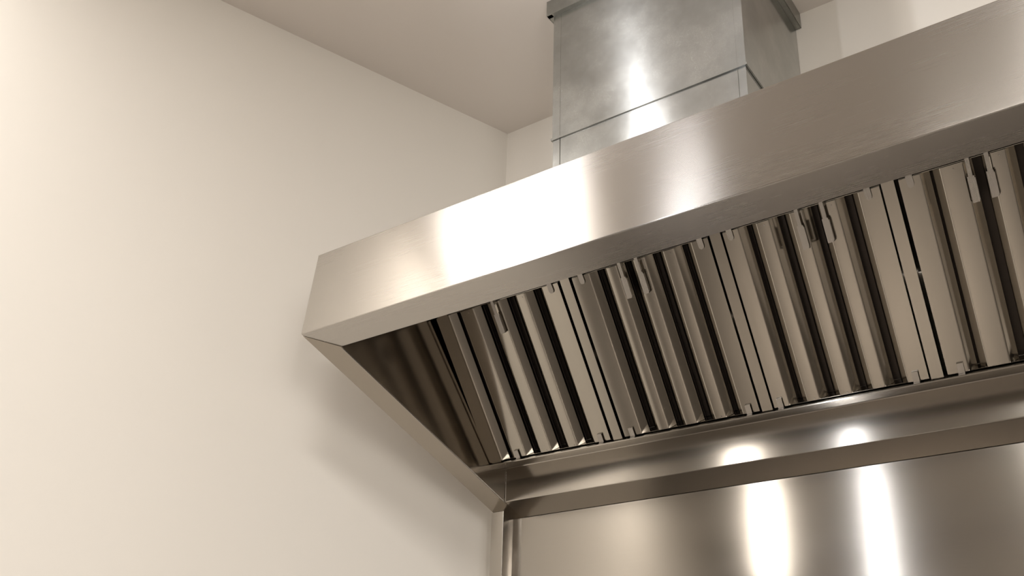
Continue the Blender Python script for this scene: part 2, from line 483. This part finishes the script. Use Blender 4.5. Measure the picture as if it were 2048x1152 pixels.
for i, (xa, fa, ridges, fb, xb) in enumerate(specs):
    root = empty('grease_filter', LIP + Vector(((xa + xb) / 2, 0, 0)), flabels[i], 'grease filter', 'baffle filters in the hood')
    root.rotation_euler = ROT.to_euler()
    cx = (xa + xb) / 2
    objs = []; bobs = []
    # outer frame: side members with a wide face each, top and bottom channels
    m = MB()
    def side(x0, x1, inner_right):
        trap(m, x0, x1, S_, H_, 0.0012, Y0, Y1, FZ, left=not inner_right, right=inner_right)
        xe = x0 if inner_right else x1
        lbox(m, min(xe, xe + (0.0012 if inner_right else -0.0012)), max(xe, xe + (0.0012 if inner_right else -0.0012)), Y0, Y1, FZ - 0.050, FZ - 0.0003, world_=False)
    side(xa, fa, True); side(fb, xb, False)
    for (ya, yb2) in ((Y0 - 0.0015, Y0), (Y1, Y1 + 0.0015)):
        lbox(m, xa, xb, ya, yb2, FZ - 0.052, FZ - 0.006, world_=False, grain=Vector((1, 0, 0)))
    lbox(m, xa, xb, Y0 - 0.0015, Y1 + 0.0015, FZ - 0.0535, FZ - 0.052, world_=False) if False else None
    objs.append(m.build('frame', BAFFLE, smooth=35))
    for (a, b_) in ridges:
        m = MB(); trap(m, a, b_, S_, H_, 0.0012, Y0 + 0.001, Y1 - 0.001, FZ)
        o = m.build('baffle', BAFFLE, smooth=35); objs.append(o); bobs.append(o)
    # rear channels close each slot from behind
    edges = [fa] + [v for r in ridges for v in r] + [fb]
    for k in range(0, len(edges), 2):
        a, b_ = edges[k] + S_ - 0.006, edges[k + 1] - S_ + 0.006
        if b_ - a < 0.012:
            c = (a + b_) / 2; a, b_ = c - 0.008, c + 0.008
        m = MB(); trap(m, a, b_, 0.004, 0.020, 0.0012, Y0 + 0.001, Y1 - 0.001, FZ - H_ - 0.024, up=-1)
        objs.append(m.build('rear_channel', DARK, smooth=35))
    for x in handles[i]:
        objs.append(handle_mesh(x).build('handle', STEEL, smooth=35))
    # rivets at both ends of every ridge
    for bo, (a, b_) in zip(bobs, ridges):
        for yy in (Y0 + 0.006, Y1 - 0.012):
            mm = MB(); c = (a + b_) / 2 + 0.004
            ring = lambda rr, z: [Vector((X(c, yy) + rr * math.cos(q * math.pi / 4), yy + rr * math.sin(q * math.pi / 4), z)) for q in range(8)]
            mm.prism(ring(0.0026, FZ - 0.001), ring(0.0020, FZ + 0.0012))
            mm.build('rivet', STEEL, parent=bo, smooth=60)
    for o in objs:
        o.parent = root
        o.matrix_parent_inverse = Matrix.Translation((-cx, 0, 0))

# ------------------------------------------------------------------ steel wall panel under the hood with its upright side trim
splash = empty('backsplash', (-0.75, 2.97, FLOOR), 'large brushed steel wall panel below the hood, with an upright trim on its left', 'backsplash')
parts = []
m = MB(); yz_prism(m, [(YS, FLOOR), (YS, rim(YS) - 0.0016), (2.9985, rim(2.9985) - 0.0016), (2.9985, FLOOR)], -2.088, HX1); parts.append(m.build('panel', PANEL, smooth=0))
m = MB()
c0 = [(-2.146, 2.861), (-2.0915, 2.861), (-2.0885, 2.9195), (-2.0885, 2.998), (-2.146, 2.998)]
c0 = fillet(c0, 0.003, skip=(0, 2, 3, 4))
m.prism([Vector((a, b, FLOOR)) for a, b in c0], [Vector((a, b, rim(b) - 0.0018)) for a, b in c0], (1, 0, 0))
parts.append(m.build('side_trim', PANEL))
keep_world(parts, splash)

# ------------------------------------------------------------------ galvanised duct
duct = empty('exhaust_duct', (-1.2485, 2.72, 1.56), 'rectangular galvanised steel duct rising from the hood to the ceiling', 'duct')
DX0, DX1, DY0, DY1 = -1.614, -0.883, 2.43, 2.9975
parts = []
m = MB(); m.box((DX0 + 0.002, DY0 + 0.002, 1.5603), (DX1 - 0.002, DY1, 2.1345)); parts.append(m.build('lower_section', GALV, smooth=0))
m = MB(); m.box((DX0, DY0, 2.1355), (DX1, DY1, CEIL - 0.001)); parts.append(m.build('upper_section', GALV, smooth=0))
m = MB()
z0, z1 = 2.1295, 2.1385
m.box((DX0 - 0.004, DY0 - 0.004, z0), (DX1 + 0.004, DY0 + 0.001, z1))
m.box((DX0 - 0.004, DY0, z0), (DX0 + 0.001, DY1, z1), (0, 1, 0))
m.box((DX1 - 0.001, DY0, z0), (DX1 + 0.004, DY1, z1), (0, 1, 0))
parts.append(m.build('slip_joint', GALV, smooth=0))
for z0, z1 in ((1.5605, 2.129), (2.139, 2.70)):
    for xx in (DX0 + 0.031, DX1 - 0.030):
        m = MB(); m.box((xx, DY0 - 0.0004, z0), (xx + 0.0012, DY0 + 0.003, z1), (0, 0, 1))
        parts.append(m.build('fold_seam', GALV, smooth=0))
# collar round the duct at the ceiling: an angle trim on three sides
m = MB()
cz = 2.697
def angle_front():
    m.box((DX0 - 0.022, 2.412, cz), (DX1 + 0.022, 2.4145, CEIL - 0.0005))
    m.box((DX0 - 0.022, 2.4145, cz), (DX1 + 0.022, DY0 - 0.0002, cz + 0.0025))
def angle_side(xo, xi):
    lo, hi = min(xo, xi), max(xo, xi)
    m.box((xo - 0.00125, 2.4145, cz), (xo + 0.00125, DY1, CEIL - 0.0005), (0, 1, 0))
    m.box((lo, 2.4145, cz), (hi, DY1, cz + 0.0025), (0, 1, 0))
angle_front()
angle_side(DX0 - 0.0208, DX0 - 0.0002); angle_side(DX1 + 0.0208, DX1 + 0.0002)
parts.append(m.build('ceiling_collar', GALV2, smooth=0))
keep_world(parts, duct)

• • • • • • •

* Set exercise
Where a line above contains the word "objs", copy that line.

* Output of the exercise
    objs = []; bobs = []
    objs.append(m.build('frame', BAFFLE, smooth=35))
        o = m.build('baffle', BAFFLE, smooth=35); objs.append(o); bobs.append(o)
        objs.append(m.build('rear_channel', DARK, smooth=35))
        objs.append(handle_mesh(x).build('handle', STEEL, smooth=35))
    for o in objs:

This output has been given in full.